Anonymous 0 Comments

There are actual ideas along those lines, but they are still theoretical because they would need to be extremely huge beyond anything we can easily build today.

The important thing is that it is not so much about getting into space (which is only a 100 km up) but getting into orbit which means going several dozen times the speed of sound on earth.

Rockets are difficult because you need to carry fuel to carry more fuel around, so that your typical rocket that goes into space is mostly fuel and very little actual payload.

This had let many to think of how we can do this easier, better and cheaper.

The most famous idea for an alternate orbital insertion system is the space elevator, basically climbing a rope up into space high enough that you reach the point where orbital velocity which you need to stay up is the same speed that you are already going thanks to the rotation of the planet.

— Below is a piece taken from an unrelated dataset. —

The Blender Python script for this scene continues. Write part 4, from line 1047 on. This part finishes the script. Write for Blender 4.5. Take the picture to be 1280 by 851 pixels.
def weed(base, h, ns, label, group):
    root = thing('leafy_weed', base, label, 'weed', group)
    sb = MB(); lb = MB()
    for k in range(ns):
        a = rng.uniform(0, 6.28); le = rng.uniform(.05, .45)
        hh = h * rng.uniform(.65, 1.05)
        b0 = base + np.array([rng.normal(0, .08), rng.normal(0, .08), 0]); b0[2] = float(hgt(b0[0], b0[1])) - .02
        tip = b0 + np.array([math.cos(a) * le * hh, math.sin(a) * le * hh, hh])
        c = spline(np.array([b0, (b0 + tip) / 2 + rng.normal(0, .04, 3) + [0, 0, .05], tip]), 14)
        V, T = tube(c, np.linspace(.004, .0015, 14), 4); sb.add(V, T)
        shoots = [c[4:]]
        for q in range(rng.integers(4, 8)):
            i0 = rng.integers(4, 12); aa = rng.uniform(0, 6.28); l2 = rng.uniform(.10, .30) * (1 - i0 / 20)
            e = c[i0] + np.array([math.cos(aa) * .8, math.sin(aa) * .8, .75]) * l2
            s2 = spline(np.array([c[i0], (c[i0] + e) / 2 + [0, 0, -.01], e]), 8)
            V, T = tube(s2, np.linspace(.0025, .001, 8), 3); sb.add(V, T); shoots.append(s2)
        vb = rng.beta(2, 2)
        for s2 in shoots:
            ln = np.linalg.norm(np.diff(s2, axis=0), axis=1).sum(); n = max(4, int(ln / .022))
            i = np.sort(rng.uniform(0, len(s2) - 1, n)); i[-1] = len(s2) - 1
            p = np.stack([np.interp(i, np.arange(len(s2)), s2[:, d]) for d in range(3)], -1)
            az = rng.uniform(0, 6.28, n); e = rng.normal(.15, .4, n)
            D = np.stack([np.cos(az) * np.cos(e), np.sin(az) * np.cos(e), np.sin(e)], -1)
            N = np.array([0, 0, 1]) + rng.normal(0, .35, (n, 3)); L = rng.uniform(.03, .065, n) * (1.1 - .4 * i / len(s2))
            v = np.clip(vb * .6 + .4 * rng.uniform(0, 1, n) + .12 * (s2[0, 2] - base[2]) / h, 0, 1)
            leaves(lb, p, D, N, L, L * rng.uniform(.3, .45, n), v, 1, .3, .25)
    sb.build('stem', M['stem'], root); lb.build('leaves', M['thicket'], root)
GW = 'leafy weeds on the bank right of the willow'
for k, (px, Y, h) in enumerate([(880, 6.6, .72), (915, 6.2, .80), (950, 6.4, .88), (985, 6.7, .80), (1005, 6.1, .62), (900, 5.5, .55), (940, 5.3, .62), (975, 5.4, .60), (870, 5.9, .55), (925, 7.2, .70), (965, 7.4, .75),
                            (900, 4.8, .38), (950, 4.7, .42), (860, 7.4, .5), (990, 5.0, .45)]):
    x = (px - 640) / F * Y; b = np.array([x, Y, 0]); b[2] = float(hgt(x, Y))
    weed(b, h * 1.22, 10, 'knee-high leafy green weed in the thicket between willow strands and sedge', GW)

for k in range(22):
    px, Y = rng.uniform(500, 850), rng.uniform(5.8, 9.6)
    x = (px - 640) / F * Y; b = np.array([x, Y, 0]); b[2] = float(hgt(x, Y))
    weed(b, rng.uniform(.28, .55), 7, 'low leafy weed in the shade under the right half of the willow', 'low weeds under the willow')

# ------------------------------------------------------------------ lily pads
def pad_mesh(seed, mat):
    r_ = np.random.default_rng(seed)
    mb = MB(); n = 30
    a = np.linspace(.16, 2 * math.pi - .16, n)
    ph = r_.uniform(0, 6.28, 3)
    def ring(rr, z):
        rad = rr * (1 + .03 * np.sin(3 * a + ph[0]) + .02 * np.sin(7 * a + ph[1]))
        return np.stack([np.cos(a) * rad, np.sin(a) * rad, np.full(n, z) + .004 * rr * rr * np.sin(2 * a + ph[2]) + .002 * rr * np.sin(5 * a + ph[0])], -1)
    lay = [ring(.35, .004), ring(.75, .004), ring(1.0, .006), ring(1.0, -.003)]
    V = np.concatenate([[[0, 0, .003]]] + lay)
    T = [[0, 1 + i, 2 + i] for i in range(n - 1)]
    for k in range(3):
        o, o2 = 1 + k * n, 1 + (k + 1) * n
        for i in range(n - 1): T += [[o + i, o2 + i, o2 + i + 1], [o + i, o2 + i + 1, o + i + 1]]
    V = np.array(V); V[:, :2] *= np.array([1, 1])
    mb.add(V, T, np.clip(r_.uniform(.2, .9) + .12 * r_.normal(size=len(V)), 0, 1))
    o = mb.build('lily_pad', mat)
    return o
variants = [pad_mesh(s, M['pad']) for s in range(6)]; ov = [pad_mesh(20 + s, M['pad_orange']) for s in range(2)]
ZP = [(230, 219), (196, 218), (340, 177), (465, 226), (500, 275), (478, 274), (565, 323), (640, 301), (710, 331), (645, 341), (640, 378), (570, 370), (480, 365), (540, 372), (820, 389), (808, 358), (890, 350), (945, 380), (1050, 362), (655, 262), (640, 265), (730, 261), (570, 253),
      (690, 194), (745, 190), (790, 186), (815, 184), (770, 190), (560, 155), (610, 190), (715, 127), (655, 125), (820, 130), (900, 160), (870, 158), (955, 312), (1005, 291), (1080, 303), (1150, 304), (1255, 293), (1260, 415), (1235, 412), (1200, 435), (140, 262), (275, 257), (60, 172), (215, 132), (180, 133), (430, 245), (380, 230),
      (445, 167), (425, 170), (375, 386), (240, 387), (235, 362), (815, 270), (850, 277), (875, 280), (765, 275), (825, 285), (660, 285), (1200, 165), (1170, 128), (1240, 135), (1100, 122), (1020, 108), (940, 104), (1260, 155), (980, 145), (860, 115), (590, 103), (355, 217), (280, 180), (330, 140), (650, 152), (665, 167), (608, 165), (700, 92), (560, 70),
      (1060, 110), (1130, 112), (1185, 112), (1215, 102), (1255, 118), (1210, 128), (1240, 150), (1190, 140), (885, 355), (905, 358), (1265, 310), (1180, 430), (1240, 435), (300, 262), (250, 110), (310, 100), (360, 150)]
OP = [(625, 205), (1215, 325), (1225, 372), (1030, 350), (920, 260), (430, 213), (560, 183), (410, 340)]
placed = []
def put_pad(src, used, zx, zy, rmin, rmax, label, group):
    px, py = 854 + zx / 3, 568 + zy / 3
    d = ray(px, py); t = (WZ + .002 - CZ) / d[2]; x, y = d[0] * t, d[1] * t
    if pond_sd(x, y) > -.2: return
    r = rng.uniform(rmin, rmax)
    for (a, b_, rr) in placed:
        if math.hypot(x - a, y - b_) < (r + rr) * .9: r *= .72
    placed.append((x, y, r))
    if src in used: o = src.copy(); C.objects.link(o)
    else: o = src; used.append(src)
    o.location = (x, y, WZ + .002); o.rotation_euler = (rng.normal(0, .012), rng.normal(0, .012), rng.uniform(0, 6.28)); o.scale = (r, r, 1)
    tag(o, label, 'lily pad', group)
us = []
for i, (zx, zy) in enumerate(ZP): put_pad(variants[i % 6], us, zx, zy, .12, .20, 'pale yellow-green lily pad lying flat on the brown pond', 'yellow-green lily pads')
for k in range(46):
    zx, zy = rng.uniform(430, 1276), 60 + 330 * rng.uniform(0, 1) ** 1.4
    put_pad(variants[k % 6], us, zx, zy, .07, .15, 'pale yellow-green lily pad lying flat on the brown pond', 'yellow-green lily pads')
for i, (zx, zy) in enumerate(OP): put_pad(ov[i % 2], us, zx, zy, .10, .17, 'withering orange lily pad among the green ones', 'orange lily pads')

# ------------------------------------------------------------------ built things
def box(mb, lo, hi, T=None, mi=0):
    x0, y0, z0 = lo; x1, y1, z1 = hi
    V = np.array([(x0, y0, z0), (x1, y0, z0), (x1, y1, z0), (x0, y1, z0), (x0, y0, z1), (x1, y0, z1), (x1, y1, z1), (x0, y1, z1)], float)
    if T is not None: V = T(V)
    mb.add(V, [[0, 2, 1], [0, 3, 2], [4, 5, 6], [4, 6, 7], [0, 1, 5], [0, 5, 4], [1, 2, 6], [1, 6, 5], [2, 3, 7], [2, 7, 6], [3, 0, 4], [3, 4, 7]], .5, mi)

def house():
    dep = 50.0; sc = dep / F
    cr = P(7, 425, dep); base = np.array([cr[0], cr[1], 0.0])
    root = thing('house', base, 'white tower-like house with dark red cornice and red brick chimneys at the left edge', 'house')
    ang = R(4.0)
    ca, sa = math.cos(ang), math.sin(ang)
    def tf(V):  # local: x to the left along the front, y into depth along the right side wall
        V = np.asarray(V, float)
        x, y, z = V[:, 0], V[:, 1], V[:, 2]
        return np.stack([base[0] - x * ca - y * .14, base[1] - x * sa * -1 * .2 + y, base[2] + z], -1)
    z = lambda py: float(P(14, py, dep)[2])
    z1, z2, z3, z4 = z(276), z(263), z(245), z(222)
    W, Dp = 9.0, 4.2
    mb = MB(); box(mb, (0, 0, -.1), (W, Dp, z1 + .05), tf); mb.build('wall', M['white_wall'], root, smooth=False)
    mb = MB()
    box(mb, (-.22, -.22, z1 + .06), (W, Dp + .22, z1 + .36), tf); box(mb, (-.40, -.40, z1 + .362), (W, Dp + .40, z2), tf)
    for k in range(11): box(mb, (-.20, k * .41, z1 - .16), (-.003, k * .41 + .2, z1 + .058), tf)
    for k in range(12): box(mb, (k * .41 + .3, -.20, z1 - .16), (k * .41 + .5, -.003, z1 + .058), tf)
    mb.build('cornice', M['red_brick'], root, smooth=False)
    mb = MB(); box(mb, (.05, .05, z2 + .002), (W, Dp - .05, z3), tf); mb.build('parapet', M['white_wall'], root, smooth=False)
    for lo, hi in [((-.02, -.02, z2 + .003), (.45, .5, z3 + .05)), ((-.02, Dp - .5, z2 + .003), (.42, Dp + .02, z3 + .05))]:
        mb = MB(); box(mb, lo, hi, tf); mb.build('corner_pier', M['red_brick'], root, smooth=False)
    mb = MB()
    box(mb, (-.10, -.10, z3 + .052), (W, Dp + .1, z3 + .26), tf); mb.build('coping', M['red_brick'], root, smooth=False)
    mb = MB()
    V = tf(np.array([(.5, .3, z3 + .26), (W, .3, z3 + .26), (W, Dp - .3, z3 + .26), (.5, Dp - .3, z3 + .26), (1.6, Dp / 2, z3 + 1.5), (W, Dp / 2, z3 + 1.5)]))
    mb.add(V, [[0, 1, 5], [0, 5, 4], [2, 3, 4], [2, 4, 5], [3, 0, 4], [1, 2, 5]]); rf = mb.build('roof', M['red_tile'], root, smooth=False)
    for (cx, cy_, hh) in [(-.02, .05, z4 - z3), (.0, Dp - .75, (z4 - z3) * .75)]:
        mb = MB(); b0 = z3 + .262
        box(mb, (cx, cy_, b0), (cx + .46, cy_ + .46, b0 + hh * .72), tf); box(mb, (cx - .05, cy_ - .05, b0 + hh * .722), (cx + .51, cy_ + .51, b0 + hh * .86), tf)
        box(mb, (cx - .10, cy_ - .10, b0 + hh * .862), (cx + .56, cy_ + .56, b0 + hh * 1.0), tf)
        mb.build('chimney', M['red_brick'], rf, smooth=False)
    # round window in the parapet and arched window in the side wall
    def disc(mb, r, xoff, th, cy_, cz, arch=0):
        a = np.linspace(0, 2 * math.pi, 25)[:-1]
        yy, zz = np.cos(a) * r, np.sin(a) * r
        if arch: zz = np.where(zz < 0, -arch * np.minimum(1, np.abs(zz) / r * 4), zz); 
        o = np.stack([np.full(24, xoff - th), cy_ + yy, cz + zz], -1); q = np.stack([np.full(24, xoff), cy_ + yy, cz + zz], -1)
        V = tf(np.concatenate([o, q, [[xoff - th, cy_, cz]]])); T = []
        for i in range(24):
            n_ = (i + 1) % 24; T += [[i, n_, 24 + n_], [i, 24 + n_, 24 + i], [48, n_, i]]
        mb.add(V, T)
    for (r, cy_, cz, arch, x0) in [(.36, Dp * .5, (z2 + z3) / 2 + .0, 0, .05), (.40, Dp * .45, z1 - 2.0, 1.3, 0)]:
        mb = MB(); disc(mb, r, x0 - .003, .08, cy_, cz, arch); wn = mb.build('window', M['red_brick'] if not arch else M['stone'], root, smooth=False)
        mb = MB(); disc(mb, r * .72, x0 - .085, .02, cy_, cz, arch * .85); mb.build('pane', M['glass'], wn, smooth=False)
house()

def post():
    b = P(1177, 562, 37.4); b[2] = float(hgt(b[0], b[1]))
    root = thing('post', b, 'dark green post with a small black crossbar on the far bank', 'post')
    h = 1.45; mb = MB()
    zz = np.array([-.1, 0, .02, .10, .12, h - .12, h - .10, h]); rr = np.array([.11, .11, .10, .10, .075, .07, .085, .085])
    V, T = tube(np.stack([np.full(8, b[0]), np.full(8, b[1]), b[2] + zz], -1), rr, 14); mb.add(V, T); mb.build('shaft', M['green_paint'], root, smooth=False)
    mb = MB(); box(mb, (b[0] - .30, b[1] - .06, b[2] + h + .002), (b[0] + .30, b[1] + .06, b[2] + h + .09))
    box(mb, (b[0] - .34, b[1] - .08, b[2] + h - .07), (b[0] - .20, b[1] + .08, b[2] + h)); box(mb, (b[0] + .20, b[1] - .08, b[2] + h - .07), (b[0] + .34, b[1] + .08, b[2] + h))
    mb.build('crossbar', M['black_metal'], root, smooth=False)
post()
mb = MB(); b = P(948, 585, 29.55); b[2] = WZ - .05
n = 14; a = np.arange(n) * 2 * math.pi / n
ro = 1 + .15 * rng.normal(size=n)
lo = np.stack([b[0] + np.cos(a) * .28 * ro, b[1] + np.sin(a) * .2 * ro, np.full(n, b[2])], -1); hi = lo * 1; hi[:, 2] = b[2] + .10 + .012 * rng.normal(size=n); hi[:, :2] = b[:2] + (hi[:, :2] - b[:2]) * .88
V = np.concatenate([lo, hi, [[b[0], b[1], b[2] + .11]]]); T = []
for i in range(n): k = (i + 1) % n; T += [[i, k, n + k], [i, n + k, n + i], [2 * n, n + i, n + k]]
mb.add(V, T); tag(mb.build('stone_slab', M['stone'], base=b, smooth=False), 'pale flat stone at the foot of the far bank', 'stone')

Everyone agrees that such a space elevator would be wonderful and cheap and easy and generally much better than rockets with just the minor problem that we don’t have any materials strong enough to build one.

Other famous ideas include shooting up your spaceship in a giant gun. This is an idea that actually predates modern rocketry and another thing that would work in theory.

One problem is that chemical explosion based guns accelerate their projectile really really hard, so that would not work for anything fragile like humans. Magnet based rail guns could work with a much lower acceleration though.

The bigger problem is that any space gun would need to be enormous. It is another thing that would work in theory but that we don’t have the right tech for yet to actually build it. The last guy to actually spend serious money on building anything like that was Saddam Hussein and he was more concerned with reaching some place more down to earth rather than the stars. (Things didn’t work out well for him.)

Another thing that might be come close to a catapult would be a space bola or rotating space tether. It is basically a cut down version of a space elevator that rotates in orbit and has its ends reach down into the atmosphere where a fast flying plane could attack a payload to be catapulted up into higher orbit by the spinning death strand. It is close technology wise to what we might actually be able to build with current tech, but would still be a major undertaking.

In any case, anything that shoots or catapults stuff into space could save some rocket fuel but you would always need some rockets to make an actual orbit out of it.

The point is that people have thought along the lines you suggested, come up with ways that would work, but ended up not being able to built the things they came up with because we don’t have the materials or the money for that yet.